Moral Low Ground

Economy

McDonald’s Advises Poverty-Wage Workers to Sell Christmas Presents, Break Food Into Smaller Pieces

McDonald's workers protest their poverty wages. (Photo: Kara Newhouse/Flickr Creative  Commons)

McDonald’s workers protest their poverty wages. (Photo: Kara Newhouse/Flickr Creative Commons)

McDonald’s is advising its poverty-wage employees to break their food into smaller pieces in order to feel more full and to sell Christmas presents for sorely needed extra cash.

Alternet reports the fast-food giant made these and other recommendations on the employee-only McResources website. In a video produced by the advocacy group Low Pay Is Not OK, McDonald’s recommends “breaking food into pieces” to feel more full when eating less, taking vacations (which minimum wage workers, many toiling away at multiple jobs, most likely can only dream about) to reduce stress and the risk of a heart attack, and returning or selling unwanted holiday gifts for “quick cash.” It also advises employees to “sing away stress.”

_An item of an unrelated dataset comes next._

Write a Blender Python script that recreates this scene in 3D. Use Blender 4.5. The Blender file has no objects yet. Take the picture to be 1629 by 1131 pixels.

Raw Story reports a Low Pay Is Not OK activist released an audio recording of 10-year McDonald’s employee Nancy Salgado calling McResources to seek assistance, only to be told she should go to a food bank or apply for welfare.

“McDonald’s doesn’t want to pay its employees more,” reads a caption at the end of the Low Pay Is Not OK video. “It wants you to pay its workers more.”

McDonald’s responded by claiming the video is “not an accurate portrayal of the resource line” and is “very obviously edited.” But four months ago, the company made headlines after it partnered with credit giant Visa to launch a website advising the chain’s low-wage workers how to survive on their meager earnings. The McDonald’s-Visa Practical Money Skills for Life™ site contained a controversial ‘sample employee budget’ in which workers were told to get second jobs to make ends meet. It also originally budgeted $0 for monthly heating bills and just $20 for health insurance.

Last year, McDonald’s then-CEO Jim Skinner made $8.75 million. Meanwhile, McDonald’s employee Tyree Johnson, who has been with the company for 20 years, was earning $8.25 an hour– minimum wage in Illinois– working at two Chicago-area restaurants. Johnson would have to work a million hours, or 114 years, to match Skinner’s salary. This, in a company in which profits soared 135 percent in a recent four-year period. McDonald’s paid out $6 billion in dividends and stock buybacks last year, the equivalent of $14,286 per employee. That’s almost exactly the same amount as a minimum wage McDonald’s employee working full time, with 2 weeks off per year, would earn annually.

Last month, economists at the University of California-Berkeley and the University of Illinois released a report showing that half of fast-food industry workers rely on some form of government assistance, costing taxpayers roughly $7 billion annually.

“Low wages paid by employers in the fast-food industry create especially acute problems for the families of workers in the industry,” the report states. “Median pay for core front-line fast-food jobs is $8.69 an hour, with many jobs paying at or near minimum wage. Benefits are also scarce… and many of the families of fast-food workers must rely on taxpayer-funded safety net programs to make ends meet.”

The UC/UI report was released around the same time as a National Employment Law Project study that found McDonald’s alone is responsible for $1.2 billion in taxpayer-funded assistance for low-wage workers.

“The fast-food industry is marked by two extremes,” the study’s authors wrote. “One the one hand, the leading companies in the industry earn billions in profits each year, award chief executives generous compensation packages, and regularly distribute substantial amounts of money in the form of dividends and share buybacks.”

“At the same time, the overwhelming share of jobs in the fast-food industry pay low wages that force millions of workers to rely on public assistance in order to afford health care, food, and other basic necessities.”

It’s not just the fast-food industry that pays so many of its workers poverty wages. When it comes to making shocking headlines about poor employee compensation, Walmart, the world’s largest retailer, is arguably number one. Earlier this week, the Cleveland Plain Dealer reported that a Walmart in Canton, Ohio set out collection bins for employees to donate food so that needy coworkers might enjoy a decent Thanksgiving dinner.

 Both Walmart and numerous fast-food corporations have been the targets of recent strikes by employees seeking better wages and working conditions. This past summer, thousands of fast-food workers across America staged strikes demanding a doubling of their pay to $15/hour and the right to unionize. The idea of a $15 minimum wage has gained traction in many areas; in the Seattle suburb of Sea-Tac, a ballot measure establishing the nation’s first $15 minimum wage currently enjoys a narrow lead in the polls. In Seattle proper, Socialist reformer Kshama Sawant was elected to the city council earlier this month. Her biggest campaign issue was raising the city’s minimum wage to $15.